Two months ago, I posted about the malware that is now known as Stuxnet, noting that it was designed to compromise SCADA systems; I thought that was proof that nations are planning a new form of cyberwar that will target electric power grids among other things. Two months later, security experts parsing Stuxnet have confirmed that assessment:
Cyber security experts say they have identified the world's first known cyber super weapon designed specifically to destroy a real-world target – a factory, a refinery, or just maybe a nuclear power plant.

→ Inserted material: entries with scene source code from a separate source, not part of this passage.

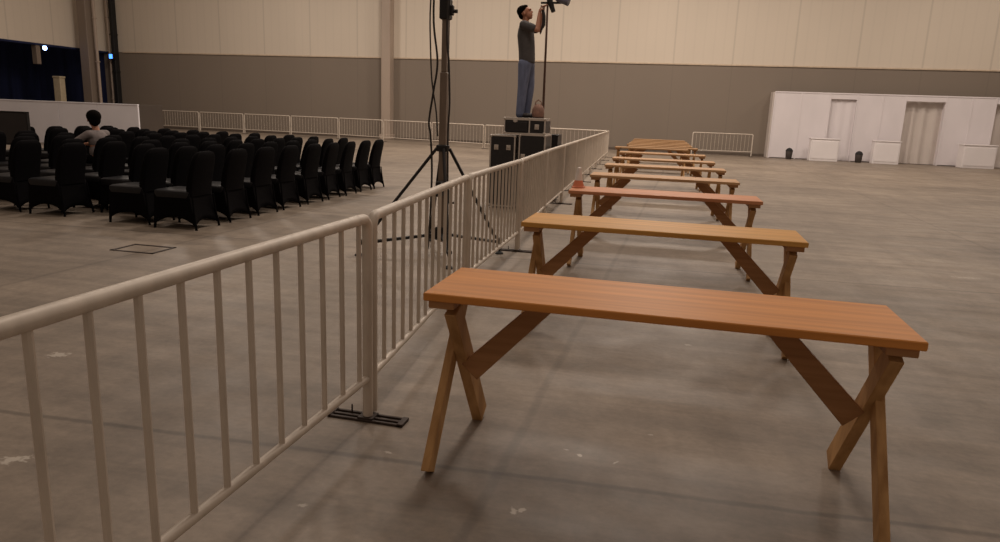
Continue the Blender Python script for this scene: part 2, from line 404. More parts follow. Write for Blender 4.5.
# ------------------------------------------------------------------ wooden tables
TL, TW, TH = 1.874, .533, .774
def make_table():
    t = bpy.data.objects.new('wooden_table', None); COL.objects.link(t); t.empty_display_size = .1
    f = MB(); f.box(-TL/2, TL/2, -TW/2, TW/2, TH-.034, TH, .004); top = f.build('tabletop', M_top[0], t)
    top.material_slots[0].link = 'OBJECT'; top.material_slots[0].material = M_top[0]
    for sx in (-1, 1):
        f = MB(); f.box(sx*.865-.055, sx*.865+.055, -TW/2+.02, TW/2-.02, TH-.068, TH-.034, .003); f.build('batten', M_brace, t)
        zt = TH-.07
        af, at_, bf, bt = ((-.882, -.878, -.832, -.838) if sx < 0 else (.874, .872, .832, .866))
        f = MB(); f.board((af, -.335, 0.012), (at_, .14, zt), .09, .036, (0,1,0)); o = f.build('leg', M_leg, t)
        trim(o, zt)
        f = MB(); f.board((bf, .31, 0.012), (bt, -.165, zt), .112, .05, (0,1,0)); o = f.build('leg', M_leg, t)
        trim(o, zt)
        f = MB(); f.board((sx*.80, 0, .36), (sx*.45, 0, TH-.036), .1, .046, (1,0,0)); o = f.build('diagonal_brace', M_brace, t)
        trim(o, TH-.036)
    return t
def trim(o, ztop):
    """cut board ends level with the floor and the batten"""
    for v in o.data.vertices:
        if v.co.z < .035: v.co.z = 0.0 if v.co.z < .06 else v.co.z
        if v.co.z > ztop: v.co.z = ztop
table0 = make_table()
# y, x, rotation, tone, label
TB = [(2.933,.023,-.0139,0,'nearest wooden table, reddish-brown top and crossed legs'),
      (5.053,.006,-.0173,1,'yellowish honey-topped wooden table, second from the camera'),
      (7.424,.016,.0044,2,'pinkish-brown wooden table with a small orange and white cone on it'),
      (9.588,.005,0,3,'wooden table directly behind the one with the small cone'),
      (11.791,.008,.003,3,'fifth wooden table from the camera in the row'),
      (13.885,-.026,-.004,3,'sixth wooden table from the camera in the row'),
      (16.5,-.066,.005,3,'seventh wooden table from the camera in the row'),
      (19.3,-.36,0,4,'eighth wooden table from the camera, shifted slightly left'),
      (20.4,-.08,.006,4,'ninth wooden table from the camera, sixth from the far end'),
      (21.7,-.18,-.004,4,'tenth wooden table from the camera, fifth from the far end'),
      (23.0,-.19,.004,4,'fourth wooden table from the far end of the row'),
      (24.4,-.2,-.003,4,'third wooden table from the far end of the row'),
      (26.0,-.22,.004,4,'second-farthest wooden table in the row'),
      (27.8,-.25,0,4,'farthest wooden table, nearest the back wall')]
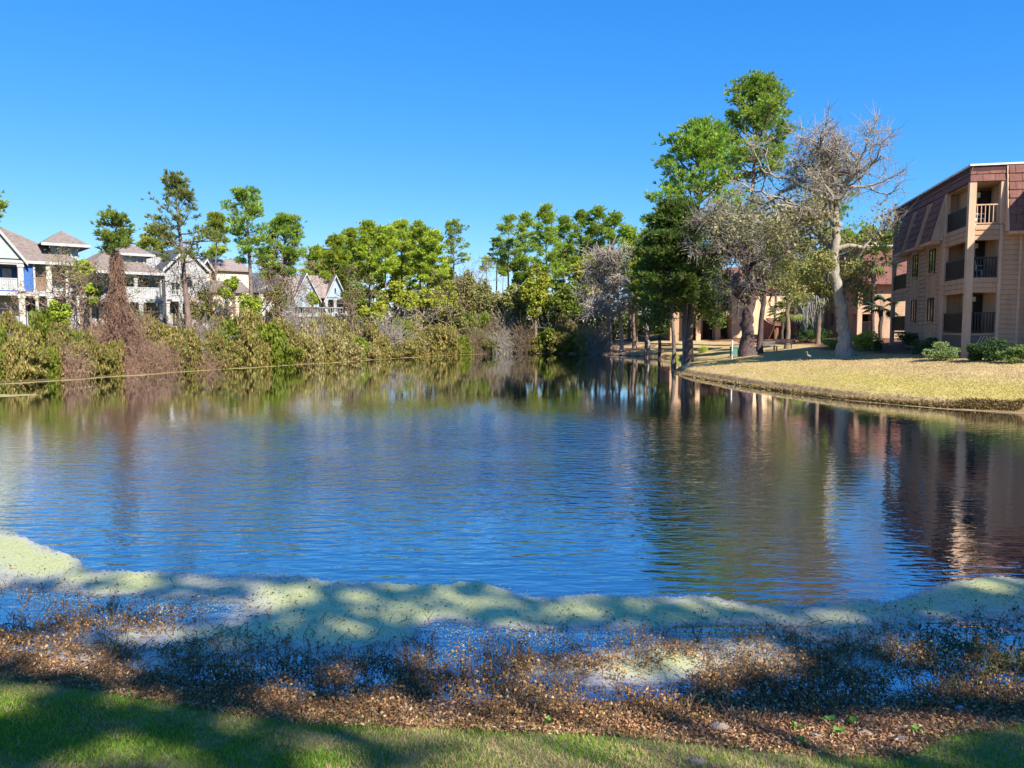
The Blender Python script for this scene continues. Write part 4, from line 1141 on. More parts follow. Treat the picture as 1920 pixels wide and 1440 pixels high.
for i, (px, py, D, cb, hf) in enumerate(back):
    pine("pine_tree", "darker pine in the second row of the middle stand, " + ("leftmost" if i == 0 else ["fourth", "third", "fifth", "second", "sixth"][0:0] and "" or ["", "third", "fourth", "fifth", "second", "sixth"][i] + " from the left"), "second row of the middle stand", px, py, D, cb, hf, rg(40 + i), dens=1.0, colors=((.06, .095, .022), (.14, .16, .035)))
pine("pine_tree", "lone slender pine right of the middle stand against the sky", None, 850, 421, 106, 506, 34, rg(50), trunk_px=846, dens=.72, clump=.85, env=([0, .3, .6, .85, 1], [.6, 1., .9, .7, .3]))
for i, (px, py, D, cb, hf) in enumerate([(605, 500, 108, 590, 30), (650, 490, 112, 580, 32), (700, 492, 110, 575, 30), (750, 488, 113, 560, 30), (800, 486, 110, 575, 32), (835, 500, 108, 590, 22)]):
    pine("pine_tree", ("leftmost" if i == 0 else order[i] + " from the left") + " low-crowned pine between the trunks of the middle stand", "low pines of the middle stand", px, py, D, cb, hf, rg(150 + i), dens=1.0, colors=((.10, .14, .02), (.24, .26, .036)))
for i, (px, py, D, cb, hf) in enumerate([(975, 480, 112, 570, 28), (1055, 470, 108, 570, 30), (1100, 466, 112, 570, 32), (1140, 470, 108, 570, 30), (1195, 470, 94, 570, 32)]):
    pine("pine_tree", ("leftmost" if i == 0 else order[i] + " from the left") + " low-crowned pine beneath the right stand", "low pines of the right stand", px, py, D, cb, hf, rg(170 + i), dens=1.0, colors=((.09, .14, .02), (.22, .26, .036)))
# right stand
right = [(932, 446, 122, 500, 22, .6), (954, 408, 118, 503, 36, .8), (985, 402, 112, 530, 30, .85), (1024, 384, 96, 600, 38, .95), (1058, 408, 104, 520, 32, .9), (1090, 398, 108, 520, 36, .9), (1122, 391, 106, 520, 36, .95), (1152, 404, 102, 520, 36, .95), (1180, 428, 98, 540, 34, .95)]
for i, (px, py, D, cb, hf, dn) in enumerate(right):
    pine("pine_tree", ("leftmost" if i == 0 else order[i] + " from the left") + " pine of the stand behind the pale bare tree", "pines of the right stand", px, py, D, cb, hf, rg(60 + i), dens=dn, colors=((.095, .16, .024), (.23, .28, .04)), nbr=34 if i == 3 else None)
pine("pine_tree", "tiny far pine with a tuft crown in the gap of sky", None, 943, 492, 140, 520, 12, rg(75), dens=.9, base_z=1.0)
pine("pine_tree", "sparse far pine at the left rim of the sky gap", None, 912, 482, 140, 512, 16, rg(76), dens=.45, base_z=1.0)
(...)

The cyber worm, called Stuxnet, has been the object of intense study since its detection in June. As more has become known about it, alarm about its capabilities and purpose have grown. Some top cyber security experts now say Stuxnet's arrival heralds something blindingly new: a cyber weapon created to cross from the digital realm to the physical world – to destroy something.
The experts speculate that the malware was designed to jump the usual “air gap” security on thumb drives and then act more or less autonomously to penetrate to a particular SCADA system and override controls:
Langner's analysis also shows, step by step, what happens after Stuxnet finds its target. Once Stuxnet identifies the critical function running on a programmable logic controller, or PLC, made by Siemens, the giant industrial controls company, the malware takes control. One of the last codes Stuxnet sends is an enigmatic “DEADF007.” Then the fireworks begin, although the precise function being overridden is not known, Langner says. It may be that the maximum safety setting for RPMs on a turbine is overridden, or that lubrication is shut off, or some other vital function shut down. Whatever it is, Stuxnet overrides it, Langner’s analysis shows.

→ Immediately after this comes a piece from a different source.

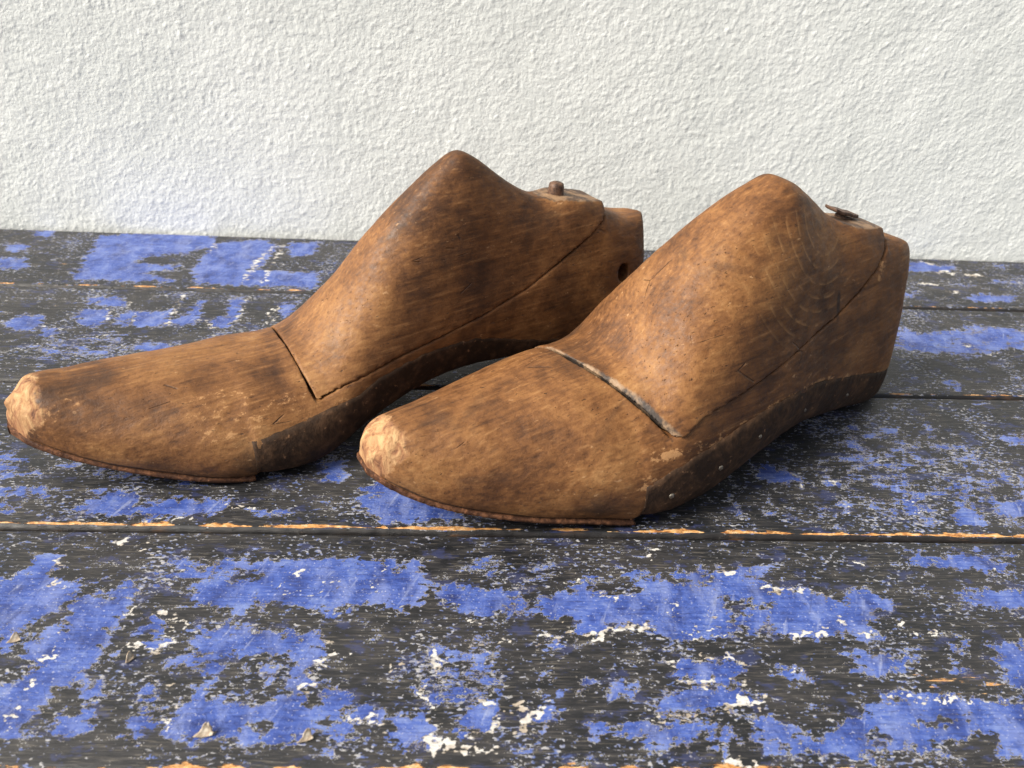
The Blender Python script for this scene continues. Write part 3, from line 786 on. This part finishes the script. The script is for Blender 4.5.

"After the original code [on the PLC] is no longer executed, we can expect that something will blow up soon," Langner writes in his analysis. "Something big."
For those worried about a future cyber attack that takes control of critical computerized infrastructure – in a nuclear power plant, for instance – Stuxnet is a big, loud warning shot across the bow, especially for the utility industry and government overseers of the US power grid.
Of course, Stilts readers heard that warning shot two months early. And the target of DEADFOO7? Utterly unconfirmed speculation points toward Iran’s nuclear facility.
So what if all software had to be signed using a split private key, and the key splits were held by five large international banks. Then the worm's driver software could not have been signed using a presumably pilfered key and therefore would not have been recognized as authentic by the Windows operating system. And as a result the presumably targeted Iranian facility instead comes on line on schedule.
Posted by: Chuck Miller | Sep 25, 2010 at 07:15 PM
Welcome to the wonderful, scary world of "equities," in which protecting your crucial institutions means protecting everyone else's. And vice versa.